**What the exercise asks:**
From the records below, give the number of lines that contain the string "script", without any other text.

**Supplied records:**
[START]

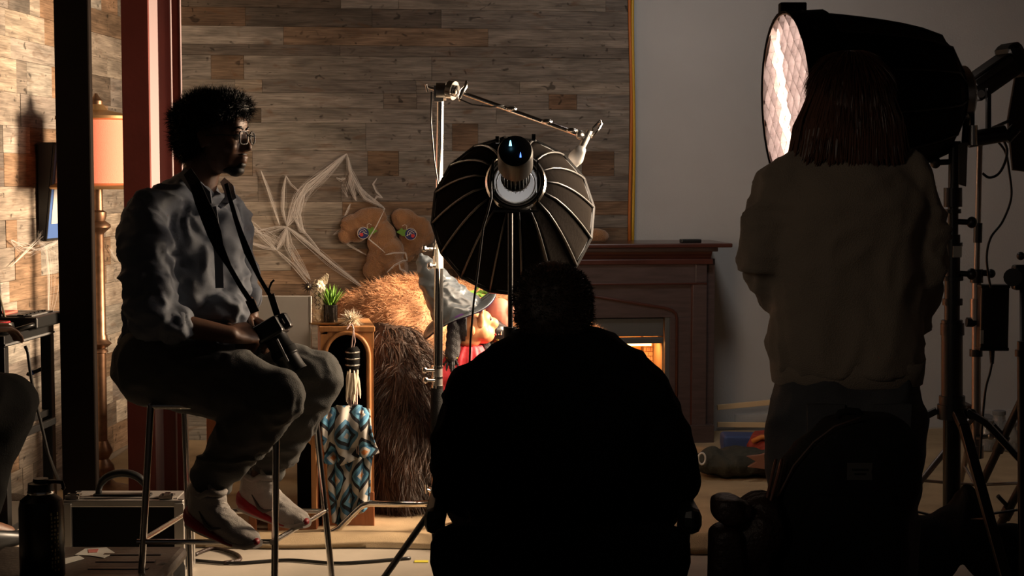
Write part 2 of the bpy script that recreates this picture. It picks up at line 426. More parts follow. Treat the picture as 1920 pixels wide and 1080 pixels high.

[END]
[START]

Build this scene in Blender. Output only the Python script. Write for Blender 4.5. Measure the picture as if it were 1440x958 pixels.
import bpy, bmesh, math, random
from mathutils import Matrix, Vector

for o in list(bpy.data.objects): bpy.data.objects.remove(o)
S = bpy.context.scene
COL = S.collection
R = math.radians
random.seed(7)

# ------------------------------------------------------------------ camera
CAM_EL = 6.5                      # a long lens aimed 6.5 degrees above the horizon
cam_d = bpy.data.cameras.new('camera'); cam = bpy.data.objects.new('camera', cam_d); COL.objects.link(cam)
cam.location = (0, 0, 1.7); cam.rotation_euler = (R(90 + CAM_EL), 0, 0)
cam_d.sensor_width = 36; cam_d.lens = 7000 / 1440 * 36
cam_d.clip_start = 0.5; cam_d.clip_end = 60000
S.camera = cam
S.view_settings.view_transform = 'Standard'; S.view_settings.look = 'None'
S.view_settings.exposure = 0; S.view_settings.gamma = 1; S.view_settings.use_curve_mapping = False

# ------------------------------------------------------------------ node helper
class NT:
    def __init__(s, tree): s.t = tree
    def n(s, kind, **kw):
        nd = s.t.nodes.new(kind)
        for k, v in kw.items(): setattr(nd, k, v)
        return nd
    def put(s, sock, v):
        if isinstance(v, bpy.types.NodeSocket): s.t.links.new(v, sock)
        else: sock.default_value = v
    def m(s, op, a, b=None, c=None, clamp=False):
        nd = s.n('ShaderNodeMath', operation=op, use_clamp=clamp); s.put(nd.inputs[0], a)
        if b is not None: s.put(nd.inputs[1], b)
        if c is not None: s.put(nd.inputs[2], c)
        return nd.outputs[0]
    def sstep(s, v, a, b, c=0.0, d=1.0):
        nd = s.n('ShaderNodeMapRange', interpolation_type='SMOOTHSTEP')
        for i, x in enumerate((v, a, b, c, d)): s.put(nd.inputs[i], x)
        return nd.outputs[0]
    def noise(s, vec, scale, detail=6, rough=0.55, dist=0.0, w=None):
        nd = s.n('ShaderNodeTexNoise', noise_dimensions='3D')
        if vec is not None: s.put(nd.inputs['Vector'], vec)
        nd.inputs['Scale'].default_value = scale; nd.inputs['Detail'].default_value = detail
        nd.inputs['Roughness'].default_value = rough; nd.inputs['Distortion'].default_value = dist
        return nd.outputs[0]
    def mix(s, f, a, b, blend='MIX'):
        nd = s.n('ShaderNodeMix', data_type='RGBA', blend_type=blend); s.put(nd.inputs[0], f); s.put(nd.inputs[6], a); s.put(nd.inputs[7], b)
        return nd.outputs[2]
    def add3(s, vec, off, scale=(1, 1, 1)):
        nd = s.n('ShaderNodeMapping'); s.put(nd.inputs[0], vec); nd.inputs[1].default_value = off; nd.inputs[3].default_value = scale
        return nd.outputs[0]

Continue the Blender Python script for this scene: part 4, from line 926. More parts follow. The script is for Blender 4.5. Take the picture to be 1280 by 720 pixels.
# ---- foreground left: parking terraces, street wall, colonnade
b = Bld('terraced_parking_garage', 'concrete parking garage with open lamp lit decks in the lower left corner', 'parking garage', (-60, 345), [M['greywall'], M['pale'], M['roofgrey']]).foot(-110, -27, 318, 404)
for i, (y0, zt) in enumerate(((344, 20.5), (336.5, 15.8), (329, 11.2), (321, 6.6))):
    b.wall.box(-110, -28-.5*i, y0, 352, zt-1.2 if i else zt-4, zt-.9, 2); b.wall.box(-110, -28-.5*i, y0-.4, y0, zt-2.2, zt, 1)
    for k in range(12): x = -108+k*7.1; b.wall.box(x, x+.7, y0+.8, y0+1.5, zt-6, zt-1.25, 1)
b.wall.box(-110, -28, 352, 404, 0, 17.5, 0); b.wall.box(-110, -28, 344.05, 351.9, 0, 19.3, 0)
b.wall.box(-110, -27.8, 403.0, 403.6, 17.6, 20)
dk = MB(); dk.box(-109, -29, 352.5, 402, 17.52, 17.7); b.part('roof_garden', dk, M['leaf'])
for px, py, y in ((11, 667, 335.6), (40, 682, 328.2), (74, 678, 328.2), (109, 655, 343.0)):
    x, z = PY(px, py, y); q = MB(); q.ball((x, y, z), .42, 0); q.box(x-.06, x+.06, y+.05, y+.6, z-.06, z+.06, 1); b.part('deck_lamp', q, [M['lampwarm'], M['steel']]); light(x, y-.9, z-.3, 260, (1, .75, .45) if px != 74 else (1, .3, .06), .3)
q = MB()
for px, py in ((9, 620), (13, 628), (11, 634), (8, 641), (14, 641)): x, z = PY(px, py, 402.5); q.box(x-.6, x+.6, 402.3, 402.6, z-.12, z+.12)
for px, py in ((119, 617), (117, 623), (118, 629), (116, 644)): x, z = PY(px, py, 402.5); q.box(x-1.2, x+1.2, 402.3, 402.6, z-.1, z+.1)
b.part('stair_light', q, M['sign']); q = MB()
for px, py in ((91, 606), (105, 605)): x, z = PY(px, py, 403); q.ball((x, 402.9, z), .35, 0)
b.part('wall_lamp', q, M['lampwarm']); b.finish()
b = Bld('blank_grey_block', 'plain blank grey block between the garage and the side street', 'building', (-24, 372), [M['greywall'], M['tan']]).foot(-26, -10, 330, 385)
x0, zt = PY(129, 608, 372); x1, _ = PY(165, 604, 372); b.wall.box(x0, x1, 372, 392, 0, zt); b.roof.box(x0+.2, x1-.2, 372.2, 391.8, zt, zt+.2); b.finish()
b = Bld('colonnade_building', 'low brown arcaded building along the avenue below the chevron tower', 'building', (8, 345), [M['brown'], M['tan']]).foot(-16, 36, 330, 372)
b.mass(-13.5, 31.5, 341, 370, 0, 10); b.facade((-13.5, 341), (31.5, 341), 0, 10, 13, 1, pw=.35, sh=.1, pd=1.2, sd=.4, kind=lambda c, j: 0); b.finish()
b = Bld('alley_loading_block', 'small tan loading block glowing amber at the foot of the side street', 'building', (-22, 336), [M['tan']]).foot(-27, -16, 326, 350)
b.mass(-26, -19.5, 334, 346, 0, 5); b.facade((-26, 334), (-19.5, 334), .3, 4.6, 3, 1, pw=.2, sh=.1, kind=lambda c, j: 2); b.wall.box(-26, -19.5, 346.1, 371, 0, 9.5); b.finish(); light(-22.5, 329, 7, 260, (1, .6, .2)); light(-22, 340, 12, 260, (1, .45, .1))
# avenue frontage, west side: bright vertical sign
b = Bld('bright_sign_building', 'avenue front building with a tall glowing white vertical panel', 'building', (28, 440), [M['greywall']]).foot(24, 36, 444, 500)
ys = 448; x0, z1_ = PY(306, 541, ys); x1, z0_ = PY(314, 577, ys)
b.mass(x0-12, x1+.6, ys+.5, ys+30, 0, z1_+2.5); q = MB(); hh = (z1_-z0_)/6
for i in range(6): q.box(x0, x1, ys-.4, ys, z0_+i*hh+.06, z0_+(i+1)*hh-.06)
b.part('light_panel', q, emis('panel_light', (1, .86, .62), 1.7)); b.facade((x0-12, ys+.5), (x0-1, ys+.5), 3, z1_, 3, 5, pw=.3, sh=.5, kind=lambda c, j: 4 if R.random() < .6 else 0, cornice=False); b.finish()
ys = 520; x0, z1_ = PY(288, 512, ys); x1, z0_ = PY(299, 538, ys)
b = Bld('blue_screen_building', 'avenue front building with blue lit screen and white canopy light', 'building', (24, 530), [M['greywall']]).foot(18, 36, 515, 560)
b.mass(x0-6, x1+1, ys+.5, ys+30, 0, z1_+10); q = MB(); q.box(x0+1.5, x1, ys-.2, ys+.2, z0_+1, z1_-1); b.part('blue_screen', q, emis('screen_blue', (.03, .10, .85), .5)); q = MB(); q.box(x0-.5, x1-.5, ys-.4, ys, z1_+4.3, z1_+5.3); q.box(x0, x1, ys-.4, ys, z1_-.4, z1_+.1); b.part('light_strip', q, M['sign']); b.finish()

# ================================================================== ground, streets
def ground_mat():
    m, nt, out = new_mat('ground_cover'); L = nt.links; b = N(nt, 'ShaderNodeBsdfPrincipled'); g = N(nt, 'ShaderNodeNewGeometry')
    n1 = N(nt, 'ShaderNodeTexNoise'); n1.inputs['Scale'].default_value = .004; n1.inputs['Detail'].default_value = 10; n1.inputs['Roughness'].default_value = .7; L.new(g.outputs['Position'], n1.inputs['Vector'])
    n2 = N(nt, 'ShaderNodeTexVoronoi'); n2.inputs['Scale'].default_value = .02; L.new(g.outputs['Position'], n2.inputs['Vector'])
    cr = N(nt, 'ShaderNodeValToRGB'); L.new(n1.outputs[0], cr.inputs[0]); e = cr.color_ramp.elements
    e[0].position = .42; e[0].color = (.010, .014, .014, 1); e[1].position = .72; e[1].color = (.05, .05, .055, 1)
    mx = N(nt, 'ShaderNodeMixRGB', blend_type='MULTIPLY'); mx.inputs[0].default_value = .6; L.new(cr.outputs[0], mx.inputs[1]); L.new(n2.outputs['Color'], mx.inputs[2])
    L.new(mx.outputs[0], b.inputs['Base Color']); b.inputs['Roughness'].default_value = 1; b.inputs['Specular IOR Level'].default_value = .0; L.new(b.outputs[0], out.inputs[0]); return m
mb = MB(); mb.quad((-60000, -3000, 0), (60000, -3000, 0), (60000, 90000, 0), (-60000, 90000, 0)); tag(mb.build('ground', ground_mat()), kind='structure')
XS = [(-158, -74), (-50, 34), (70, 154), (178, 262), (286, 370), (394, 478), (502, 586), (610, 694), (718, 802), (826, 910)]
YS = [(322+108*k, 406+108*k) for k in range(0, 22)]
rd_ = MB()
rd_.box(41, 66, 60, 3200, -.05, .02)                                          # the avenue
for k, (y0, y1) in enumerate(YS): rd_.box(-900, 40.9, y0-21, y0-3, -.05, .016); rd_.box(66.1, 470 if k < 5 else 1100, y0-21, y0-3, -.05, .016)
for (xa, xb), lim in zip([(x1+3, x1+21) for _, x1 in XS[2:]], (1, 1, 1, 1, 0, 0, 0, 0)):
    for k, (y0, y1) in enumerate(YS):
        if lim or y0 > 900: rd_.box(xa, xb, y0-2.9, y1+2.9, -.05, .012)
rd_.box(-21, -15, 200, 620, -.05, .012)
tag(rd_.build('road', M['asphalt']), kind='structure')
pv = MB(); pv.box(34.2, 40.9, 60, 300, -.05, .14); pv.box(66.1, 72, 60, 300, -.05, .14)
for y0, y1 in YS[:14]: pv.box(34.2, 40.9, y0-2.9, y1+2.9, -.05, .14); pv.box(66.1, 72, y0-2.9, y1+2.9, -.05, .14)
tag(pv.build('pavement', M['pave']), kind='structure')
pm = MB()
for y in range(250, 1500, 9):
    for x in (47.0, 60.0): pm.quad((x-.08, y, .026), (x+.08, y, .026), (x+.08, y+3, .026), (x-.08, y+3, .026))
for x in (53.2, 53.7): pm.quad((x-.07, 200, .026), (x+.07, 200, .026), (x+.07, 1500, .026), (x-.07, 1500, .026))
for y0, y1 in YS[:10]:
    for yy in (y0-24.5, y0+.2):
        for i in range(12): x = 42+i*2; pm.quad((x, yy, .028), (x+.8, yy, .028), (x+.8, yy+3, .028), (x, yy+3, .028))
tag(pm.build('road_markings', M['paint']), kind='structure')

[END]

**Exercise output:**
3